Díaz Villa’s vision for the future university can be summed as follows (p. 70):
Whatever may be the type of knowledge [that a university produces], its production and innovation must not be regulated solely by economic laws. Knowledge must be socially useful, democratically distributed and relevant to solving the damaging conditions of the world
He argues that whereas in the past great thinkers like Cardinal Newman and Humboldt provided universities with a clear identity – based on science, faith, humanities, and ‘truth’ – the identity of today’s university is fluid and is more abstract.
This view can be best summed as follows (p. 62):
The university has ceased to be a place of public debate – agora or forum. In the process of change, the place of critique and wisdom has been converted into a market place, subordinated to being a business scene of knowledge, ready to offer to its clients the services and certificates which they require for the labour market. This has weakened the credibility of the historic meaning of the university in its creation and promotion of values.
- The decline of the university in South Africa (Yusef Waghid)
The backdrop to Waghid’s argument is that, on the whole, South African universities are elitist. This is because of a complex web of socio-political interests which means that “universities do not adequately address inequities in terms of race, gender and disability, and do not contribute towards the eradication of global problems such as poverty, environmental degradation and conflict” (p. 72). His vision is of a university that is “the responsibility of a community of thinking”. Waghid thus draws on Derrida for whom a university which is autonomous (p.73):
must be able, according to Kant, to teach freely whatever it wishes without conferring with anyone, letting itself be guided by its sole interest in truth
Waghid is concerned that even when research at university is set up to deal with world-problems – is therefore ‘end-oriented’ -it may not actually be achieving those ends. This is because large corporations that invest in this kind of research are motivated by their own corporate goals. University research thus becomes instrumental in ways that do not actually achieve social change (p.74):
Does agricultural research in poor farming communities contribute to eradicating poverty when the produce is still under the control of the rich farmers who now become more entrepreneurial? Does research about democracy necessarily ensure that societies behave according to ideals of democratic action?

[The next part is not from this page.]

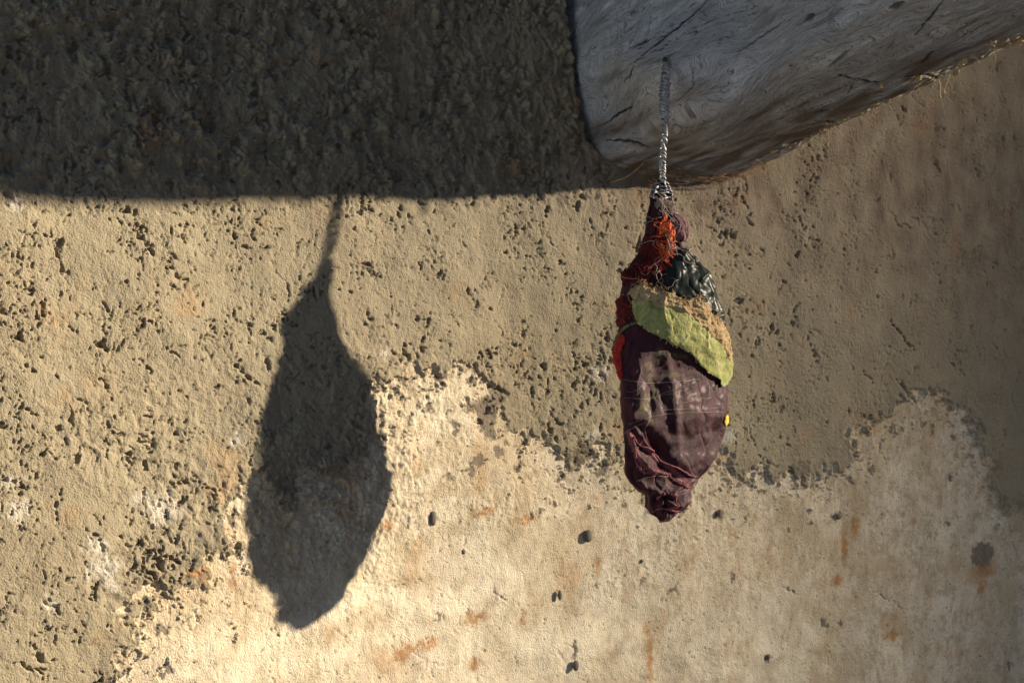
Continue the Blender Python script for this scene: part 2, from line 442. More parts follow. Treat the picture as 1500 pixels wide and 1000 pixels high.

He calls for universities to take more risks, to become proper ‘communities of thinking’ so that the unimaginable can become imaginable and so that change can occur.
Academic writing
Waghid refers frequently to writing and to the role that academic writing plays in a ‘community of thinking’. He quotes Derrida on p.77 who claims that:
this community of thinking must prepare students to take new non-instrumental analyses and transform the modes of writing, the pedagogic scene, the procedures of academic exchange, the relation to languages, to other disciplines, to the institution in general, to its inside and its outside.
The following quotes further reflect Waghid’s views (p. 81-2):
our students’ writings should be about what is desirable for society (in especially humanities and social sciences) with the possibility or readiness of departing from such practices if the situation arises – that is, advocating belligerence (provocative) in deliberations might not always be desirable for the public good.
and
… supervisors ought to be responsible human beings with regard to their students. Responsibility towards one’s students implies that one has to create opportunities for them to think, argue and write their texts. Writing is a truly laborious yet imaginative exercise. I have taught students to continue writing even though the comments they receive would at times not be as encouraging as they might have expected – a matter of exercising critique.